Kritik Abbas terhadap penanganan PIK 2 juga menyoroti aspek komunikasi antara pemerintah, pengusaha, dan masyarakat yang dinilai kurang memperhatikan aspek dialog dan musyawarah. Penggunaan pendekatan kekuasaan dalam penyelesaian masalah dianggap tidak mencerminkan semangat kerakyatan yang menjadi salah satu pilar Pancasila.
Dalam penutup artikelnya, Abbas menyampaikan harapan agar pemerintahan Prabowo dapat menemukan solusi yang mengakomodasi kepentingan semua pihak. Solusi tersebut diharapkan tidak hanya menyelesaikan permasalahan PIK 2 secara spesifik, tetapi juga menjadi preseden positif dalam penerapan ekonomi Pancasila untuk pembangunan nasional ke depan.

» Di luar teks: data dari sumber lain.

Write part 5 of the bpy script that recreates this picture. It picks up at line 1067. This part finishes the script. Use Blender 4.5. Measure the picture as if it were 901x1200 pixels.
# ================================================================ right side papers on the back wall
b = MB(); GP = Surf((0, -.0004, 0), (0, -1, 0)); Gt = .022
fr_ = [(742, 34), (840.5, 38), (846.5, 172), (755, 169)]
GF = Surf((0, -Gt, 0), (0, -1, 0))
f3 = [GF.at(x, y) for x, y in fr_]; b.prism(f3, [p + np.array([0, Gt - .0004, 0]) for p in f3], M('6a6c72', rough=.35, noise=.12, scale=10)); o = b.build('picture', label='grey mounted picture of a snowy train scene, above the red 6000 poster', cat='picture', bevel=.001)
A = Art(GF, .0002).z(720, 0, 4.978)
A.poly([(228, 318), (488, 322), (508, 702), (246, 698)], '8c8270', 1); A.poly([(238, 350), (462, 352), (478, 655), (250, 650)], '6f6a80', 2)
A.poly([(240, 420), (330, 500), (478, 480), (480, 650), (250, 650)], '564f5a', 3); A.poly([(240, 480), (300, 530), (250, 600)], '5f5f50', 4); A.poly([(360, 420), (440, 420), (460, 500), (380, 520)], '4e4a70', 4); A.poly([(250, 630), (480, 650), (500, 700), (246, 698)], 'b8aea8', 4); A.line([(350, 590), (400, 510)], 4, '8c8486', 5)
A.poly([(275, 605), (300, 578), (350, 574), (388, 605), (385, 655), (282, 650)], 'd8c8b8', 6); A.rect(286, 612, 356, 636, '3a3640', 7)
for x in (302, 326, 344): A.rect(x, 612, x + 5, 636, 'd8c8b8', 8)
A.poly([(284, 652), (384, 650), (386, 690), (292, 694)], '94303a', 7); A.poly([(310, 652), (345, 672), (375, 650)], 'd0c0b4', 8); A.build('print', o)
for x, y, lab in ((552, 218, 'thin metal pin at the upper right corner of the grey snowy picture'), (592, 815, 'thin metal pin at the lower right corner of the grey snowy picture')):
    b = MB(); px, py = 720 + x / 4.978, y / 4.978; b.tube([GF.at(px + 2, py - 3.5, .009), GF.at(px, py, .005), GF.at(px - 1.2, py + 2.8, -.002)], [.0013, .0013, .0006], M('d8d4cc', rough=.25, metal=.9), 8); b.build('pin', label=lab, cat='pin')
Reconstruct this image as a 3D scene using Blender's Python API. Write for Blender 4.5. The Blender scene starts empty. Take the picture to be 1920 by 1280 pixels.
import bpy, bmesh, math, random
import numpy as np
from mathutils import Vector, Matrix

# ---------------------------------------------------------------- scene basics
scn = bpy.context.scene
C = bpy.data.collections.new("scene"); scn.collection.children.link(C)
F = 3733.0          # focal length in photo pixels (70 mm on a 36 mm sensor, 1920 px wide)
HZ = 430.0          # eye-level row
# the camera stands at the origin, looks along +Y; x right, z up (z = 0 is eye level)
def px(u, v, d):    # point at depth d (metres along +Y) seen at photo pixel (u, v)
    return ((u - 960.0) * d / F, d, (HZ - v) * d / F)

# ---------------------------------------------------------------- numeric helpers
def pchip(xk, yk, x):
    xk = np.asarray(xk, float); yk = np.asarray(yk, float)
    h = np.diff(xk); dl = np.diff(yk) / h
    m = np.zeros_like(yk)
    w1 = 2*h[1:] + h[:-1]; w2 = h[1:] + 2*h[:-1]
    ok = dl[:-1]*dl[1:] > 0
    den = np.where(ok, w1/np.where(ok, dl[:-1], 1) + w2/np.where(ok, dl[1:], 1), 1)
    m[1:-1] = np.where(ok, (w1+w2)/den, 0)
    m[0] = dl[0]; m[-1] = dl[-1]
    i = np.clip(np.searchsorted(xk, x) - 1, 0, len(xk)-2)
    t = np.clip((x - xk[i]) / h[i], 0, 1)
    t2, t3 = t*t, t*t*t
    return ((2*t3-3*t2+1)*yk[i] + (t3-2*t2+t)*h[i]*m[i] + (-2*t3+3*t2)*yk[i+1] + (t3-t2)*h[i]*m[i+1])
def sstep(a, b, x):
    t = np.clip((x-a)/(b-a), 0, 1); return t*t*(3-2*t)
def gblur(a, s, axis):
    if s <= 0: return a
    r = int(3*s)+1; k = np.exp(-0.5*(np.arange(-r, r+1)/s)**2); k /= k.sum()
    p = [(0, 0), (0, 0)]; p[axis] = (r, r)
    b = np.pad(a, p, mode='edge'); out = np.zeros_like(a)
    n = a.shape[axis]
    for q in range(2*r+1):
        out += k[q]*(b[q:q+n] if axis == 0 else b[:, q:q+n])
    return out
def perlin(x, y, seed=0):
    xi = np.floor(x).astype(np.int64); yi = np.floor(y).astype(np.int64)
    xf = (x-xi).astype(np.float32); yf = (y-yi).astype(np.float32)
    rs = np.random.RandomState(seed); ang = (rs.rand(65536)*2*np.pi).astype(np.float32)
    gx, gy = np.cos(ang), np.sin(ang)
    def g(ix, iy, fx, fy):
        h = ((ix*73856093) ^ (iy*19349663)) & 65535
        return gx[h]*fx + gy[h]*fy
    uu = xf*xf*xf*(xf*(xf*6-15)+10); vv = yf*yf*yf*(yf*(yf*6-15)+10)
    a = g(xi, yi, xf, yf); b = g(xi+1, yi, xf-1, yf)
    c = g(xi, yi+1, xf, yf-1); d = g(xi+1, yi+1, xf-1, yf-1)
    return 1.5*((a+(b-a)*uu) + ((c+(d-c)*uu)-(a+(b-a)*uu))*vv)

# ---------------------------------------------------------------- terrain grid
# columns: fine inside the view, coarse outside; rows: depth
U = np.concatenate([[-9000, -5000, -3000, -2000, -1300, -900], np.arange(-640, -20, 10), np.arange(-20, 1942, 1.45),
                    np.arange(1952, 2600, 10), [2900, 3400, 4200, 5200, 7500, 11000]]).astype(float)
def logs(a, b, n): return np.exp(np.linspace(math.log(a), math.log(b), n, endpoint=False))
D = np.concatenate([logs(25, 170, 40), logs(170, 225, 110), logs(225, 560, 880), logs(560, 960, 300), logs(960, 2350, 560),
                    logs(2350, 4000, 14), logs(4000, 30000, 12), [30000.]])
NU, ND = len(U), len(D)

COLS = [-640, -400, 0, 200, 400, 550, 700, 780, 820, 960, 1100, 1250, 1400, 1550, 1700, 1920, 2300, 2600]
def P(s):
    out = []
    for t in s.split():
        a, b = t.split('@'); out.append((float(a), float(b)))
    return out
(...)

Abbas menekankan bahwa keberhasilan dalam menangani kasus PIK 2 akan menjadi indikator penting bagi komitmen pemerintahan Prabowo dalam mewujudkan Indonesia yang maju, kuat, dan berkeadilan berdasarkan nilai-nilai Pancasila. Penyelesaian yang adil dan bermartabat dalam kasus ini akan mencerminkan kesungguhan pemerintah dalam mengimplementasikan sistem ekonomi Pancasila sebagaimana yang telah dicanangkan Presiden Prabowo dalam buku strateginya.